I frequently reflect on this particular experience and I have realised that my coach had already given me an enormous amount of trust and believed in my swimming ability.

Since that morning, I haven’t looked back. This ‘group of strangers’ made me feel accepted, secure, and like I belonged – they also trusted and valued me, as I did them. Bo Hanson once spoke about the importance of a team:
An attached team of athletes almost always rises above a team who may have greater physiological traits and technical skills

Following my acceptance into the squad, not only did I – but the entire squad had one of the most successful seasons of our lives. Our coach continually reminded us throughout the season “the group of you have the chance to make something truly special happen – as long as you continue to work together, rely on each other, encourage one another and push one another”. I can assure you, we made that something special happen.

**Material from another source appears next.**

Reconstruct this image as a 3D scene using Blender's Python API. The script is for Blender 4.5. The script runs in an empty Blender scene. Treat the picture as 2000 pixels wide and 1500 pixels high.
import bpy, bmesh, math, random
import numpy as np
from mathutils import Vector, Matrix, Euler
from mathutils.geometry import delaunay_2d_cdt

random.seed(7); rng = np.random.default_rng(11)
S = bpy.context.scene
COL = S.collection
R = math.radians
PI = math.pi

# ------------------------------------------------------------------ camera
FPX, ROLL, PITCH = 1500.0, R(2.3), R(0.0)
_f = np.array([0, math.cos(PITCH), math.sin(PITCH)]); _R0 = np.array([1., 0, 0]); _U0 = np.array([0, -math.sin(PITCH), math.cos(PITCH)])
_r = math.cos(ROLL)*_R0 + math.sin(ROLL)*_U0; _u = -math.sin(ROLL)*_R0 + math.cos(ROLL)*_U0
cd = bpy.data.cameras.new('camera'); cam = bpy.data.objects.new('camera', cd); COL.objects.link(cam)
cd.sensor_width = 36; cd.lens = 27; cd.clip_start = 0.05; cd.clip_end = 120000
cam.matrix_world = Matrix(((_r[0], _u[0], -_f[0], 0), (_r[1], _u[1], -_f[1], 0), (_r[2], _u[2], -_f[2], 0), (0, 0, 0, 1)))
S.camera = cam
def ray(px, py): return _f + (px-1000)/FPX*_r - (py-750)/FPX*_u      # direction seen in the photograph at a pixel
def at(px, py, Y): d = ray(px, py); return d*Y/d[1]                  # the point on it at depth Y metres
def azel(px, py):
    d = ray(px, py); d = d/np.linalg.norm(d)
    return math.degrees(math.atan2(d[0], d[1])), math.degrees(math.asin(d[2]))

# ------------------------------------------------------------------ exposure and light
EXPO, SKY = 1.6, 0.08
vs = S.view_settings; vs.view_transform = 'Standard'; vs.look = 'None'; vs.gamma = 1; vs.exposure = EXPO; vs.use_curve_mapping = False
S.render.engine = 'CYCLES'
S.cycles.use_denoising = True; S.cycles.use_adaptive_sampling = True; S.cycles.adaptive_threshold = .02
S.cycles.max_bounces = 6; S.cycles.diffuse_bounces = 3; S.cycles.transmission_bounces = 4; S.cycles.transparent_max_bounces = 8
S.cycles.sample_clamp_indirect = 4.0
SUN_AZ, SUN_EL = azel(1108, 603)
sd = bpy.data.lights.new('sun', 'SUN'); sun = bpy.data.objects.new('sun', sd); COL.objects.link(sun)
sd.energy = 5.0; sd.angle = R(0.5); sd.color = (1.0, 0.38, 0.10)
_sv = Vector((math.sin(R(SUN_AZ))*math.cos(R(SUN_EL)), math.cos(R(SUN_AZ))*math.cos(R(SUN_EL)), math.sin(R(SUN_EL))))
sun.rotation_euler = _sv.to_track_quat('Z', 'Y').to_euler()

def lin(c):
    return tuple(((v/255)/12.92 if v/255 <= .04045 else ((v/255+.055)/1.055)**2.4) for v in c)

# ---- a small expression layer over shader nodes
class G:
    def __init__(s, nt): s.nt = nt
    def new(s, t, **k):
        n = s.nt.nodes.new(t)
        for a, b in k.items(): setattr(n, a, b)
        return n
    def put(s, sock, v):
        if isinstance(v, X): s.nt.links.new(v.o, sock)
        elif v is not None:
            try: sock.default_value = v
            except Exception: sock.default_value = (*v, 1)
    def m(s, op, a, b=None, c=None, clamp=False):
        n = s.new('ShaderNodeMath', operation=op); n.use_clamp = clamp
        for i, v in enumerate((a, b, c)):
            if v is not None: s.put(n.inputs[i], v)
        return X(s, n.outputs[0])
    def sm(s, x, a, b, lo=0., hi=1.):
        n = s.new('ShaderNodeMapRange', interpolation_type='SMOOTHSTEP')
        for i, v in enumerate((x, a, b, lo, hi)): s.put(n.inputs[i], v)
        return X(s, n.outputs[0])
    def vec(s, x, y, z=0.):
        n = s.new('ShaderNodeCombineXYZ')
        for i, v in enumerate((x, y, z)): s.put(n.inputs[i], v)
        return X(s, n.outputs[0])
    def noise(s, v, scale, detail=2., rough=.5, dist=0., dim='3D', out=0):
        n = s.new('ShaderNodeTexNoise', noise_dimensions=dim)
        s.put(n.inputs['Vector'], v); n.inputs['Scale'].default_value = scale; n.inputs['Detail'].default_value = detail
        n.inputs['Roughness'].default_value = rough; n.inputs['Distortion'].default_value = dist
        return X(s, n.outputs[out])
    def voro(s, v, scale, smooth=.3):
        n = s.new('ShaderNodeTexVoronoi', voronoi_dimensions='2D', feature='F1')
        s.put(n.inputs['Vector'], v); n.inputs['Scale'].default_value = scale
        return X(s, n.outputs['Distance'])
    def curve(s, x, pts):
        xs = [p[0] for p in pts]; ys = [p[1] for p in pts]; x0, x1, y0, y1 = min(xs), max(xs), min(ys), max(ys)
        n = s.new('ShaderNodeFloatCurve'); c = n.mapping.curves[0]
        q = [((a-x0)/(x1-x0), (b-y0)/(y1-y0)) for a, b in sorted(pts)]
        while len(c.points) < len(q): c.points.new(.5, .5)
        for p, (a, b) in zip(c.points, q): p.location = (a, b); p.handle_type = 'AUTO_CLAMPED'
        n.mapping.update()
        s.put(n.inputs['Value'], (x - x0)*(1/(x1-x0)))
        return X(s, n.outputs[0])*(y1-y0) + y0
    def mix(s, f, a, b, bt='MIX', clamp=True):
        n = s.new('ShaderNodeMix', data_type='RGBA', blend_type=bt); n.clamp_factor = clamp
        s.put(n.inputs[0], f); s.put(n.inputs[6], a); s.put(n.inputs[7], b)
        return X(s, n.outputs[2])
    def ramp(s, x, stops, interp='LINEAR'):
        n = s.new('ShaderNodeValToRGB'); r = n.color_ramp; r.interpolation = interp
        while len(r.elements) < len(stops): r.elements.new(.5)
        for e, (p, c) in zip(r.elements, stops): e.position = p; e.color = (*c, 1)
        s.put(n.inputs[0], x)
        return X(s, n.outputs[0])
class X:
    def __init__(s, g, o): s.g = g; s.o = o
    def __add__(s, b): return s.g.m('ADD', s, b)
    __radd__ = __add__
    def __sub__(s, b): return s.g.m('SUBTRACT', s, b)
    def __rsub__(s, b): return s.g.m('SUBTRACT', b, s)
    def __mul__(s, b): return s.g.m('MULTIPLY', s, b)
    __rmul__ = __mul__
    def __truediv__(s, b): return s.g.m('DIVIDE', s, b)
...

Security, Trust and Value, Acceptance and Belonging as you can see are critical. We as humans subconsciously need these core perceptions to stay motivated and succeed. You may wonder how a 19 year-old girl killing herself in swimming training to feel accepted relates to employees in the corporate world?

In corporate teams, strong emotional connections are connections we have with the whole person. To work effectively with someone, we need to understand them. Anthony Sork, CEO shcBOND

In my case, my new team needed to understand I was willing to work hard to be accepted, in your case, as a business manager or CEO you need to ensure your employees feel accepted, secure, like they belong, and are valued and trusted – without this, can you expect them to stay with your organisation and work to their maximum potential each day?

You will never know what your employees are well and truly capable of until you create a strong emotional bond, based on the core perceptions of security, trust and value, acceptance and belonging, between the employee and the organisation.

By Maddie, shcBOND intern for Social Media.